If you die after purchasing a Multi-Year Guaranteed Annuity (MYGA), for single owner:

  • the funds will typically be paid directly to that individual or entity upon your death. The beneficiary may have the option to receive the funds as a lump sum, over a period of time, or as a guaranteed income stream for a specified period or for the remainder of their life.
    For a joint-owner:
  • the benefit will be paid to the surviving owner.

Also remember that some MYGA contracts may also offer optional riders, such as a death benefit rider, that provide additional protection and benefits to your named beneficiary in the event of your death.

If the owner of a contract or the annuitant (if the contract is owned by a trust) passes away, a death benefit will be paid out. This will happen after the insurance company receives a certified death certificate or an order from a court that has jurisdiction over the matter. The death benefit paid out will be the greater of two values: either the contract value or the guaranteed value at the time of death. Typically, there won’t be any charges or adjustments based on the market value or surrender terms.

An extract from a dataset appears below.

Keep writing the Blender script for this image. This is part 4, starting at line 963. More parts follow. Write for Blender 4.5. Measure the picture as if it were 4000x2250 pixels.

The tax implications of a Multi-Year Guaranteed Annuity (MYGA) depend on a variety of factors, such as the type of account in which the annuity is held, the age at which payments begin, and the terms of the contract. Here are a few general points to keep in mind:

  • Tax-deferred growth: One advantage of an MYGA is that earnings on the principal are tax-deferred until they are withdrawn. This means that you don’t have to pay taxes on any growth in the account until you start taking distributions.

  • Ordinary income taxes: When you begin taking withdrawals from the annuity, the amount you receive will generally be taxed as ordinary income in the year you receive it. This means that you’ll pay taxes at your marginal tax rate, which could be higher or lower than the long-term capital gains rate.

  • Penalties for early withdrawals: If you take withdrawals from an MYGA before you reach age 59 1/2, you may be subject to an additional 10% penalty on top of the ordinary income tax you owe.

  • Estate taxes: If you pass away and leave an MYGA to your heirs, the value of the annuity may be subject to estate taxes, depending on the size of your estate and other factors.

It’s important to consult with a qualified tax professional to fully understand the tax implications of purchasing and holding an MYGA, as everyone’s tax situation is unique.